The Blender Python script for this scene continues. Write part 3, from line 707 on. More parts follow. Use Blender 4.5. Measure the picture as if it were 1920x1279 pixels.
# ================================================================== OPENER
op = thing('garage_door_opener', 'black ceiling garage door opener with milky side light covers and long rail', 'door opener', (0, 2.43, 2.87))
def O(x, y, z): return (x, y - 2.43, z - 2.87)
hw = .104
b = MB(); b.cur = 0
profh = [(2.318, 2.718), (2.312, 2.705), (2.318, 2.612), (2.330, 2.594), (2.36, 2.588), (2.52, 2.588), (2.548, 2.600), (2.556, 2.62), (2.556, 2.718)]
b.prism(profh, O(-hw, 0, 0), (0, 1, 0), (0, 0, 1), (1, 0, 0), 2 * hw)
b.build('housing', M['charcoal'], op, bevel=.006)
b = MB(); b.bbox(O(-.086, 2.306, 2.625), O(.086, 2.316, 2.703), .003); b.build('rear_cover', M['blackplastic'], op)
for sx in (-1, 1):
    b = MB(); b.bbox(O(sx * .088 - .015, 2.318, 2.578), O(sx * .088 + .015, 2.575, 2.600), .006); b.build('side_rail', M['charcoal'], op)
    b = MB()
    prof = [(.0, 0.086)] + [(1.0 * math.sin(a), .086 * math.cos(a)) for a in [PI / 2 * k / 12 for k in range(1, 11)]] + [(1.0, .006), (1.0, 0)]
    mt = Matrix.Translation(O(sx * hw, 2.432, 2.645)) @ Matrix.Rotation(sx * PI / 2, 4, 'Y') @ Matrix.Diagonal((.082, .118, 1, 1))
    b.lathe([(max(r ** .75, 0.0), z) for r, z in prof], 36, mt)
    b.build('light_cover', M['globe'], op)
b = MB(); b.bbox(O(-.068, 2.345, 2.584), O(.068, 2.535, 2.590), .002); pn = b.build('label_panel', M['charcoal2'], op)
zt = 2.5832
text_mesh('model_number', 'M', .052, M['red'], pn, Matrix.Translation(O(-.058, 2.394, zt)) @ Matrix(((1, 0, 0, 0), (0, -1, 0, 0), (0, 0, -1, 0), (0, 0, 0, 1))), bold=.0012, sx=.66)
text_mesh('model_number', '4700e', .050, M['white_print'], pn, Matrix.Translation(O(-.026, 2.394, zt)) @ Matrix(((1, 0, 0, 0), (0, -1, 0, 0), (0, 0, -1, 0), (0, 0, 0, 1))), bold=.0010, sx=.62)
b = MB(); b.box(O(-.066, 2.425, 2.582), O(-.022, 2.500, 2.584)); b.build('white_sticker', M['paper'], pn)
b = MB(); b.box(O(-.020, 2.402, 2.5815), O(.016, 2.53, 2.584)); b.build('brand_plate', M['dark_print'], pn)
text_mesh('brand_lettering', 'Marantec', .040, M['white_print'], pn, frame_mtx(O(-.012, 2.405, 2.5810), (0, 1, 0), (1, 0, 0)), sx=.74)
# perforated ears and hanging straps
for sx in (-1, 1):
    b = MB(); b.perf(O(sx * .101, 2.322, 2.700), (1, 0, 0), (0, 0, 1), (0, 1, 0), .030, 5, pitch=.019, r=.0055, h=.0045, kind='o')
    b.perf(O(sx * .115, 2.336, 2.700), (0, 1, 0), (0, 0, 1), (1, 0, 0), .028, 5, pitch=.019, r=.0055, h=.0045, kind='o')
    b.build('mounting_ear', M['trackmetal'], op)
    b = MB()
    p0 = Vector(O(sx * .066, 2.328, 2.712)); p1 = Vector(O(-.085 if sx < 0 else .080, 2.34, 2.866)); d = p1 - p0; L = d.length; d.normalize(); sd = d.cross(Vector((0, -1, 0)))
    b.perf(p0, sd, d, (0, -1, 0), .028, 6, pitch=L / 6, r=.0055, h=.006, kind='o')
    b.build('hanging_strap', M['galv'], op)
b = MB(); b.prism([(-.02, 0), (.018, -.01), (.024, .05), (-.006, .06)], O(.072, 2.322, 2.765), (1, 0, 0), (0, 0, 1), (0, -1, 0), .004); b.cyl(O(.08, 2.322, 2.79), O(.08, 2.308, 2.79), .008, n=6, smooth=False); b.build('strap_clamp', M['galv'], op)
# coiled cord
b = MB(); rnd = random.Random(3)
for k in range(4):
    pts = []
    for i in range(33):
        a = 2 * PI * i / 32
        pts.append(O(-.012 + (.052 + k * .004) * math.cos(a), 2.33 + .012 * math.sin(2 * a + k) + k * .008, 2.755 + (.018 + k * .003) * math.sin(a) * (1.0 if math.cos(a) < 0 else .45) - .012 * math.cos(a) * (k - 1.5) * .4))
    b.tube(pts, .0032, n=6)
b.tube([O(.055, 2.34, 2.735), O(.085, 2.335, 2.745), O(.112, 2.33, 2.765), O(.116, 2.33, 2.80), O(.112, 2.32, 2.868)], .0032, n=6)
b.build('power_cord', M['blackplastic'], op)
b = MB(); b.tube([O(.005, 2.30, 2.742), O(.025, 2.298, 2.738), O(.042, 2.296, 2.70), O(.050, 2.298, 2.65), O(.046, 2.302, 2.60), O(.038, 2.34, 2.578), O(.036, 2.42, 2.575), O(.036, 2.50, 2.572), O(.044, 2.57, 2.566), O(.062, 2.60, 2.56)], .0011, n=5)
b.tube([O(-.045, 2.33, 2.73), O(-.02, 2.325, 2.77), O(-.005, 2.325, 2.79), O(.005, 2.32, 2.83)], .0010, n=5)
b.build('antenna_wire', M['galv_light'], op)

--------

> **WRITTEN INSTRUCTION**
Reproduce all of the data exactly as given.

> **THE RESPONSE**
The Blender Python script for this scene continues. Write part 3, from line 707 on. More parts follow. Use Blender 4.5. Measure the picture as if it were 1920x1279 pixels.
# ================================================================== OPENER
op = thing('garage_door_opener', 'black ceiling garage door opener with milky side light covers and long rail', 'door opener', (0, 2.43, 2.87))
def O(x, y, z): return (x, y - 2.43, z - 2.87)
hw = .104
b = MB(); b.cur = 0
profh = [(2.318, 2.718), (2.312, 2.705), (2.318, 2.612), (2.330, 2.594), (2.36, 2.588), (2.52, 2.588), (2.548, 2.600), (2.556, 2.62), (2.556, 2.718)]
b.prism(profh, O(-hw, 0, 0), (0, 1, 0), (0, 0, 1), (1, 0, 0), 2 * hw)
b.build('housing', M['charcoal'], op, bevel=.006)
b = MB(); b.bbox(O(-.086, 2.306, 2.625), O(.086, 2.316, 2.703), .003); b.build('rear_cover', M['blackplastic'], op)
for sx in (-1, 1):
    b = MB(); b.bbox(O(sx * .088 - .015, 2.318, 2.578), O(sx * .088 + .015, 2.575, 2.600), .006); b.build('side_rail', M['charcoal'], op)
    b = MB()
    prof = [(.0, 0.086)] + [(1.0 * math.sin(a), .086 * math.cos(a)) for a in [PI / 2 * k / 12 for k in range(1, 11)]] + [(1.0, .006), (1.0, 0)]
    mt = Matrix.Translation(O(sx * hw, 2.432, 2.645)) @ Matrix.Rotation(sx * PI / 2, 4, 'Y') @ Matrix.Diagonal((.082, .118, 1, 1))
    b.lathe([(max(r ** .75, 0.0), z) for r, z in prof], 36, mt)
    b.build('light_cover', M['globe'], op)
b = MB(); b.bbox(O(-.068, 2.345, 2.584), O(.068, 2.535, 2.590), .002); pn = b.build('label_panel', M['charcoal2'], op)
zt = 2.5832
text_mesh('model_number', 'M', .052, M['red'], pn, Matrix.Translation(O(-.058, 2.394, zt)) @ Matrix(((1, 0, 0, 0), (0, -1, 0, 0), (0, 0, -1, 0), (0, 0, 0, 1))), bold=.0012, sx=.66)
text_mesh('model_number', '4700e', .050, M['white_print'], pn, Matrix.Translation(O(-.026, 2.394, zt)) @ Matrix(((1, 0, 0, 0), (0, -1, 0, 0), (0, 0, -1, 0), (0, 0, 0, 1))), bold=.0010, sx=.62)
b = MB(); b.box(O(-.066, 2.425, 2.582), O(-.022, 2.500, 2.584)); b.build('white_sticker', M['paper'], pn)
b = MB(); b.box(O(-.020, 2.402, 2.5815), O(.016, 2.53, 2.584)); b.build('brand_plate', M['dark_print'], pn)
text_mesh('brand_lettering', 'Marantec', .040, M['white_print'], pn, frame_mtx(O(-.012, 2.405, 2.5810), (0, 1, 0), (1, 0, 0)), sx=.74)
# perforated ears and hanging straps
for sx in (-1, 1):
    b = MB(); b.perf(O(sx * .101, 2.322, 2.700), (1, 0, 0), (0, 0, 1), (0, 1, 0), .030, 5, pitch=.019, r=.0055, h=.0045, kind='o')
    b.perf(O(sx * .115, 2.336, 2.700), (0, 1, 0), (0, 0, 1), (1, 0, 0), .028, 5, pitch=.019, r=.0055, h=.0045, kind='o')
    b.build('mounting_ear', M['trackmetal'], op)
    b = MB()
    p0 = Vector(O(sx * .066, 2.328, 2.712)); p1 = Vector(O(-.085 if sx < 0 else .080, 2.34, 2.866)); d = p1 - p0; L = d.length; d.normalize(); sd = d.cross(Vector((0, -1, 0)))
    b.perf(p0, sd, d, (0, -1, 0), .028, 6, pitch=L / 6, r=.0055, h=.006, kind='o')
    b.build('hanging_strap', M['galv'], op)
b = MB(); b.prism([(-.02, 0), (.018, -.01), (.024, .05), (-.006, .06)], O(.072, 2.322, 2.765), (1, 0, 0), (0, 0, 1), (0, -1, 0), .004); b.cyl(O(.08, 2.322, 2.79), O(.08, 2.308, 2.79), .008, n=6, smooth=False); b.build('strap_clamp', M['galv'], op)
# coiled cord
b = MB(); rnd = random.Random(3)
for k in range(4):
    pts = []
    for i in range(33):
        a = 2 * PI * i / 32
        pts.append(O(-.012 + (.052 + k * .004) * math.cos(a), 2.33 + .012 * math.sin(2 * a + k) + k * .008, 2.755 + (.018 + k * .003) * math.sin(a) * (1.0 if math.cos(a) < 0 else .45) - .012 * math.cos(a) * (k - 1.5) * .4))
    b.tube(pts, .0032, n=6)
b.tube([O(.055, 2.34, 2.735), O(.085, 2.335, 2.745), O(.112, 2.33, 2.765), O(.116, 2.33, 2.80), O(.112, 2.32, 2.868)], .0032, n=6)
b.build('power_cord', M['blackplastic'], op)
b = MB(); b.tube([O(.005, 2.30, 2.742), O(.025, 2.298, 2.738), O(.042, 2.296, 2.70), O(.050, 2.298, 2.65), O(.046, 2.302, 2.60), O(.038, 2.34, 2.578), O(.036, 2.42, 2.575), O(.036, 2.50, 2.572), O(.044, 2.57, 2.566), O(.062, 2.60, 2.56)], .0011, n=5)
b.tube([O(-.045, 2.33, 2.73), O(-.02, 2.325, 2.77), O(-.005, 2.325, 2.79), O(.005, 2.32, 2.83)], .0010, n=5)
b.build('antenna_wire', M['galv_light'], op)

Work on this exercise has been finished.